My original answer was flawed. I am replacing it with the following.
The irreducible representations $M_\lambda$ of the symmetric group
$S_n$ are indexed by partitions $\lambda$ of $n$. If $\lambda\neq
\lambda'$ (the conjugate partition to $\lambda$), then the restriction
$N_\lambda$ of $M_\lambda$ to $A_n$ remains irreducible. If
$\lambda=\lambda'$ then $M_\lambda$ splits into two irreps of the same
dimension.
Now $n!/\dim(M_\lambda)$ is the product $H_\lambda$ of the hook
lengths of $\lambda$. Thus $n!/(\dim N_\lambda)$ is either the product
of the hook lengths (when $\lambda\neq \lambda'$) or twice this
product.
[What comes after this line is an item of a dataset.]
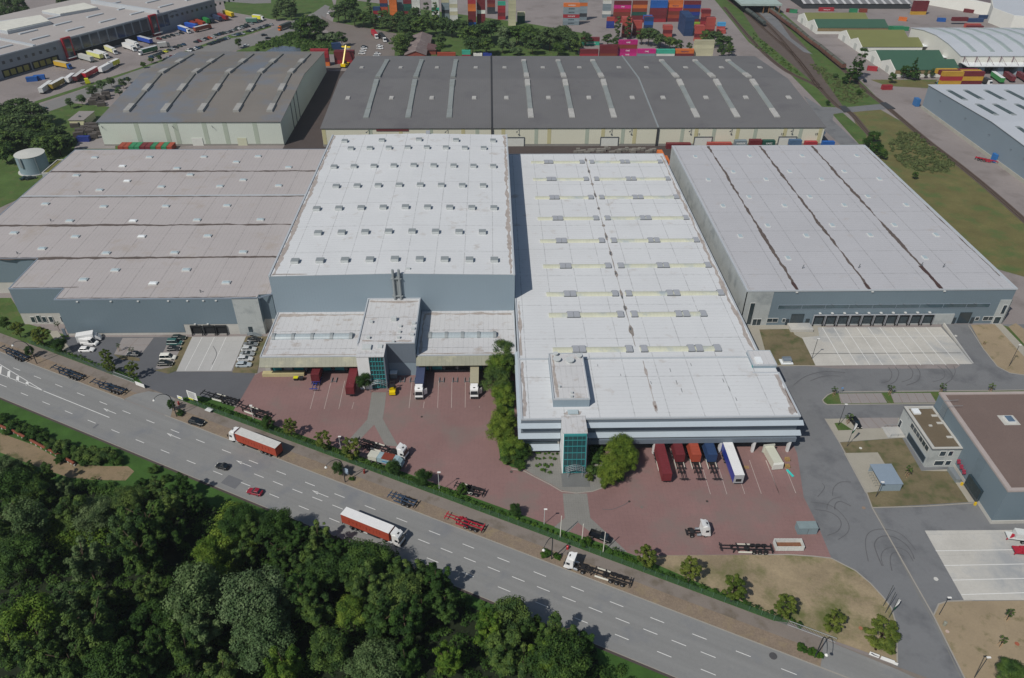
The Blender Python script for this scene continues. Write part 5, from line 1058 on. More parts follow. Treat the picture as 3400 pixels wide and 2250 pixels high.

We are interested in those $\lambda$ that minimize $n!/(\dim
N_\lambda)$. Suppose that $\lambda$ minimizes $n!/(\dim N_\lambda)$
and $\lambda=\lambda'$. Thus this minimum value is
$2H_\lambda$. Remove any corner square from $\lambda$, giving a
partition $\mu$ of $n-1$. Then clearly $H_\mu<2H_\mu<2H_\lambda$. Now
suppose that $\lambda\neq\lambda'$. If $\mu=\mu'$ then we need to show
$2H_\mu<H_\lambda$, which is not always true. However, it is easy to
see that we can in fact remove a corner square from $\lambda$ so that
$\mu\neq \mu'$ ($n\geq 3$), so $(n-1)!/(\dim N_\mu)=
H_\mu<H_\lambda=n!/(\dim N_\lambda)$. Thus it seems to me that the
numbers $(n!/2)/\mathrm{cd}_n$ are strictly increasing for $n\geq 3$.